Friday, 23 June 2017

Grenfell Towers tragedy

A week after the Grenfell tower fire the political fallout shows no sign of slowing down.

As of today at least 79 people have died and the Chief Executive of Kensington and Chelsea council, Nicholas Holgate has resigned and leader of the council Nicholas Paget-Brown is under pressure to step down as well

It is without doubt a national tragedy and I agree a 100% with those people who have claimed it is our equivalent of Hurricane Katrina in 2005.

When Katrina struck the US city of New Orleans, it revealed the stark reality of how race and class in America played a major role in who escaped the city and those who were left behind.

The Grenfell tower fire has revealed similar uncomfortable truths. The fire claimed the lives of some of London's poorest residents living in one of the richest boroughs in the UK.

Anyone living in London or familiar with the city will know there are areas where huge amounts of wealth and poverty exist next to each other. In many respects London has always been like this, going all the way back to the 19th Century. The book 'A tale of two cities' by Charles Dickens immediately springs to mind when you think about London and Grenfell Tower.

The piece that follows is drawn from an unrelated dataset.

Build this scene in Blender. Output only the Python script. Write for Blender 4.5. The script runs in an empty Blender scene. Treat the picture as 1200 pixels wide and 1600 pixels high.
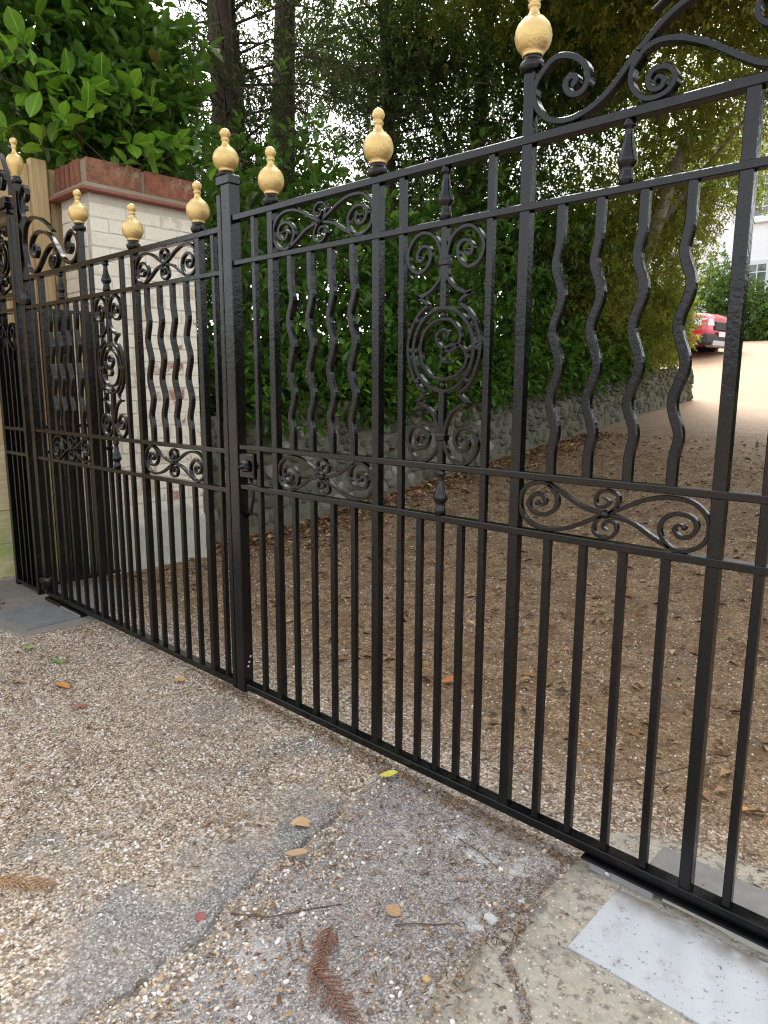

There's no doubt that the tragedy and its aftermath is a failure of both local and central government. It's clear that the poorest in our society, those on low incomes and towards the bottom of the social scale have been ignored for too long. Residents had repeatedly complained to the council about safety measures at the tower block but their concerns were ignored.

When you consider why the tower had lethal flammable cladding, no sprinklers fitted into the tower and just one inner staircase as an escape route, it comes as no surprise that residents had previously urged the management company - Kensington and Chelsea Tenant Management Organisation (KCTMO) to improve the buildings safety - their concerns were ignored.

I recently read that in November last year, a resident's organisation the Grenfell Action Group warned on its blog that it believed "only a catastrophic event will expose the ineptitude and incompetence of our landlord" and end the dangerous living conditions and neglect of health and safety legislation that they inflict upon their tenants and leaseholders"

After the fire had started, some residents stayed in their flats as they had been told to do so in the event of a fire - this guidance ultimately cost some residents their lives.

The response from both local and central government has come in for heavy criticism. Theresa May again showed her political weakness by failing to immediately meet with residents of Grenfell Tower. Such things are important and do matter as being a leader is about capturing the public mood at such moments and having the ability to clearly show empathy. Kensington and Chelsea Borough Council have not come out of this any better either.

The response has raised lots of questions about the state's role in providing a safety net for the country's poorest and most vulnerable people. I've heard comments saying that the tragedy is being made too political by opponents of the government; but how can this event be anything other than political?

Since the election of Margret Thatcher in 1979 and the advent of the new political consensus (I have to use the term neo-liberalism - it's such a cliche now) our ideas on the role of the state and what the state should do has radically changed. Fewer people now live in social housing and for those that do, the role of the state in providing maintenance, services and regulatory standards has diminished.

There's a growing feeling that the state needs to take a more active role and responsibility in many areas of society; whether it's in the economy or public services. This partly explains the rise in support for Jeremy Corbyn.

The tragedy comes at a time where it feels like the country is in turmoil. We've had a General Election which resulted in a hung parliament and not the expected Tory majority. We now have a weak minority government with a lame duck Prime Minister. During the election we had terrorist attacks in Manchester and London and we still have the issue of Brexit to deal with.

If feels like the country is in crisis. That there are forces developing that are leading the country to a new era of doing things. Perhaps this is what it was like towards the end of the 1970s. I was only a small child at the time but from everything I've heard and read, it felt like the country was coming to the end of a particular chapter which of course it was. It was the end of the 'Consensus post-war Period that was about to be replaced by Thatcherism.

I wonder if in years to come whether the Grenfell fire will be seen as part of a development that led to a new era of British politics and society. Only time will tell.